**COLLECTED DATA**
┄┄┄┄┄┄
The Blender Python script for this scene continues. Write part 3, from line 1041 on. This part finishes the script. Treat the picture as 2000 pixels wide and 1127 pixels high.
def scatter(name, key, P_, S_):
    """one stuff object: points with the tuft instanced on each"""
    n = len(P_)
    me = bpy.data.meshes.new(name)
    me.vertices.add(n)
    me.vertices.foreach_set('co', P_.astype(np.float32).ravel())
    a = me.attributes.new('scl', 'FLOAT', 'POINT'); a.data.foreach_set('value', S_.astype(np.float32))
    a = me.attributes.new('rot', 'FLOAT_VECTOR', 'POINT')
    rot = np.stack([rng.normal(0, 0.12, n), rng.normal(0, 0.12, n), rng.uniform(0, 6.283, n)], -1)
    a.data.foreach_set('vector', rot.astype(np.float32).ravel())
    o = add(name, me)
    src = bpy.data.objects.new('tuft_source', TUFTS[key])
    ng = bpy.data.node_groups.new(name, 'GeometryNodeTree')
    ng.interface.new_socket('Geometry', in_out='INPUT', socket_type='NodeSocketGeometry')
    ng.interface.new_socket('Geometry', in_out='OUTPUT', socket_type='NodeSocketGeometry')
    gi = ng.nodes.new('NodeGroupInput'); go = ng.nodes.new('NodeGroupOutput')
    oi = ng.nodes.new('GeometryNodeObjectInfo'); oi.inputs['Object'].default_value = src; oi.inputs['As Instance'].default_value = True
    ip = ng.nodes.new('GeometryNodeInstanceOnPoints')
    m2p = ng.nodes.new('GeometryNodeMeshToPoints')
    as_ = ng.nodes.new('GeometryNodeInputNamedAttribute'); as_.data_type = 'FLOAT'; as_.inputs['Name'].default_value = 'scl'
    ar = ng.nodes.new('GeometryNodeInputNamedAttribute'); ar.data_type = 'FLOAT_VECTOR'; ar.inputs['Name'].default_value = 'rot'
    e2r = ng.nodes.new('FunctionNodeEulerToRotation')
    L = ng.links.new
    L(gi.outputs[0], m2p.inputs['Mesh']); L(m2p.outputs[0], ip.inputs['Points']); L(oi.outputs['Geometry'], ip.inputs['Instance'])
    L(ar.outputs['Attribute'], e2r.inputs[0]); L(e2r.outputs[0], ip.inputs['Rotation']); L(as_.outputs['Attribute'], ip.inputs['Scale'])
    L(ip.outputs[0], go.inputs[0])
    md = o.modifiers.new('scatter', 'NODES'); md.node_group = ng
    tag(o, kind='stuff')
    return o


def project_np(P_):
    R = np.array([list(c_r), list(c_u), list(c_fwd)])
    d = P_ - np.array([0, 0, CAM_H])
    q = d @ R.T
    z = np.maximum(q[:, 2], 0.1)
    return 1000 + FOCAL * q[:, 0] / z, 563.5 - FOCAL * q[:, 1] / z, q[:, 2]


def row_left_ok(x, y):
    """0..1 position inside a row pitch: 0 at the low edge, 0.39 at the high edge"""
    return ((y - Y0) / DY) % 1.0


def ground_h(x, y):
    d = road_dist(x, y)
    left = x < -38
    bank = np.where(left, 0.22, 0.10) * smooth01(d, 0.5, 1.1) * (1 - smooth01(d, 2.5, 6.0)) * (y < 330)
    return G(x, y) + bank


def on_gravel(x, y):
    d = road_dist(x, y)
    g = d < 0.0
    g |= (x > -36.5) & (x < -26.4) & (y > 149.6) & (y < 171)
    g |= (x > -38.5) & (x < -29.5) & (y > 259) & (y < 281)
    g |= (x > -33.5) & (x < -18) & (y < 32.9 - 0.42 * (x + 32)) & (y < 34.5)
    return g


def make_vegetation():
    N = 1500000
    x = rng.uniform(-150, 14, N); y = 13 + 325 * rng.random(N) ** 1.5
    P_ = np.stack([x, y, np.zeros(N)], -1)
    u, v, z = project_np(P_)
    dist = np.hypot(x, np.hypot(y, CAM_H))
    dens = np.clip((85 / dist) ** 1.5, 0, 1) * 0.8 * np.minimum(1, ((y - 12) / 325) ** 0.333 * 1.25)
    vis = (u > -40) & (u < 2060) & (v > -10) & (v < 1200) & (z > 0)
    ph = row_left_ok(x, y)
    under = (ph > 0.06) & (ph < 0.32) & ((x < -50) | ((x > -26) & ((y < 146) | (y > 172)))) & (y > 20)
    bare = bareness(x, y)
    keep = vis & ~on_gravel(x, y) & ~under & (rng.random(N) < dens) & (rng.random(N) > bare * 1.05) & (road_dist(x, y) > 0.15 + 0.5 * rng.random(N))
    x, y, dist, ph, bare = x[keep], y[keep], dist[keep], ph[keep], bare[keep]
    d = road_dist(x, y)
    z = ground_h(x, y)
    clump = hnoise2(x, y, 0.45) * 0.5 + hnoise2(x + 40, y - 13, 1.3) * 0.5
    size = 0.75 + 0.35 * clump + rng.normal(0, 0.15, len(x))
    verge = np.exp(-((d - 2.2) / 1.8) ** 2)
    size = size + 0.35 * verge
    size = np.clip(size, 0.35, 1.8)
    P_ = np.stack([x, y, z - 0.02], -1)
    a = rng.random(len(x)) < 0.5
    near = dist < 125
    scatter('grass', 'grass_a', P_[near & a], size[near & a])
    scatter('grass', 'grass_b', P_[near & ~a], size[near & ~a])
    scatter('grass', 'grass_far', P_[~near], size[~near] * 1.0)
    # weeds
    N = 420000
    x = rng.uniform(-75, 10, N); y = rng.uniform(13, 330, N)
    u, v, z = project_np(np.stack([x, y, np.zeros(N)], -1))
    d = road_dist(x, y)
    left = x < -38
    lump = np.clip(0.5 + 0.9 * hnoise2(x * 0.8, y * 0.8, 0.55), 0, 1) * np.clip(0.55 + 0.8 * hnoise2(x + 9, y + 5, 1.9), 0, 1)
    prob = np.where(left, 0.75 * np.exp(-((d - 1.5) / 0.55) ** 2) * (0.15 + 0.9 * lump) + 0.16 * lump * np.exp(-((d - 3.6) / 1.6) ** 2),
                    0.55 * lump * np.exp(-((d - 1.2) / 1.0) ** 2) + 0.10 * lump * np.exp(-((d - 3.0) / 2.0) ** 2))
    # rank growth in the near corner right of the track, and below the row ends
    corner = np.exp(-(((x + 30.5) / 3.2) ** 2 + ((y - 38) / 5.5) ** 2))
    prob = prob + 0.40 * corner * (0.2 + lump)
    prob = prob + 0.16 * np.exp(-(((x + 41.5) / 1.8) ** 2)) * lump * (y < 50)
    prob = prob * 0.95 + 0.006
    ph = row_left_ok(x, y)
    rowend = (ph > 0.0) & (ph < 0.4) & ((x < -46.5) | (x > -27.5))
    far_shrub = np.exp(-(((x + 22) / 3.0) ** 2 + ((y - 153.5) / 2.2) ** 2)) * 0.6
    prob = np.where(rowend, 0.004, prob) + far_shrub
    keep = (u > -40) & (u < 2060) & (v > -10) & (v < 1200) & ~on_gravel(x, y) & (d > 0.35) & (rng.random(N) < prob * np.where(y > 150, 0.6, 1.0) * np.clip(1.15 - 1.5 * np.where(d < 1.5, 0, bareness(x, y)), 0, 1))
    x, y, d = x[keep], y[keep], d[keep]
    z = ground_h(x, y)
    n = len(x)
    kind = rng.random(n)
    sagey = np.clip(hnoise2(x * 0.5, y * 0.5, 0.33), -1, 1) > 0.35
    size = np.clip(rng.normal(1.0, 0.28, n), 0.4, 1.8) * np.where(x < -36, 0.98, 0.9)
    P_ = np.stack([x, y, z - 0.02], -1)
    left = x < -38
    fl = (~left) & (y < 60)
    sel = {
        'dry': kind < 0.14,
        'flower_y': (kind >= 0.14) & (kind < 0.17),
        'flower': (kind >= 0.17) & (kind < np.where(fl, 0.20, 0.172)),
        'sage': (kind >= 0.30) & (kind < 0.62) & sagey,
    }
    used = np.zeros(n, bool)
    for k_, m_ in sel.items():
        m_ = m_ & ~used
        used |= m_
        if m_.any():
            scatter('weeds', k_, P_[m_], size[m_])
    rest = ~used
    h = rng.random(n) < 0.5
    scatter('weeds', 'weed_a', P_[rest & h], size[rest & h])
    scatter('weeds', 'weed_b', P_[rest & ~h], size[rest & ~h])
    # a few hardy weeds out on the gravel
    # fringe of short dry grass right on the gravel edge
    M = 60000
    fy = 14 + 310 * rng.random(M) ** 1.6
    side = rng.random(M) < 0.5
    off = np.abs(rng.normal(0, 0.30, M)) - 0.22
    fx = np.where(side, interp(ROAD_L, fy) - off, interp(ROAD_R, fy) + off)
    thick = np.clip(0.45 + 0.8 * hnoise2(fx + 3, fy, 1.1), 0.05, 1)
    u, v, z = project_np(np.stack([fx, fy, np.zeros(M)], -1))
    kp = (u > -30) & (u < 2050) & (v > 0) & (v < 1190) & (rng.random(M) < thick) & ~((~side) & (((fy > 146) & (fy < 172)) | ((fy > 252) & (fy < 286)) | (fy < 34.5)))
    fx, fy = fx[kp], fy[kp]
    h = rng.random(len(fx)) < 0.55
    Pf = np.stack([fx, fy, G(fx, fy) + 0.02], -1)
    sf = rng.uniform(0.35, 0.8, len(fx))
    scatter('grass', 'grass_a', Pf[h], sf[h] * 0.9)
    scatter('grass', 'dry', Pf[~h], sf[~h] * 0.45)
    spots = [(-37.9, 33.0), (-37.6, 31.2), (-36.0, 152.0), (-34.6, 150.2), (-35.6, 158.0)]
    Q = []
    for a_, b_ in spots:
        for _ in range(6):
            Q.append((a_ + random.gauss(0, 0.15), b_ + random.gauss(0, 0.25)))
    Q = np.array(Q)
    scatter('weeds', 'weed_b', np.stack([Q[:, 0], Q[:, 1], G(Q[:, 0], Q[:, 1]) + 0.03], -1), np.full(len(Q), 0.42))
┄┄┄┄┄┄
**TASK STATEMENT**
State, as a bare number, how many lines of the listing hold the word "high".

**RESULT FOR THIS EXERCISE**
2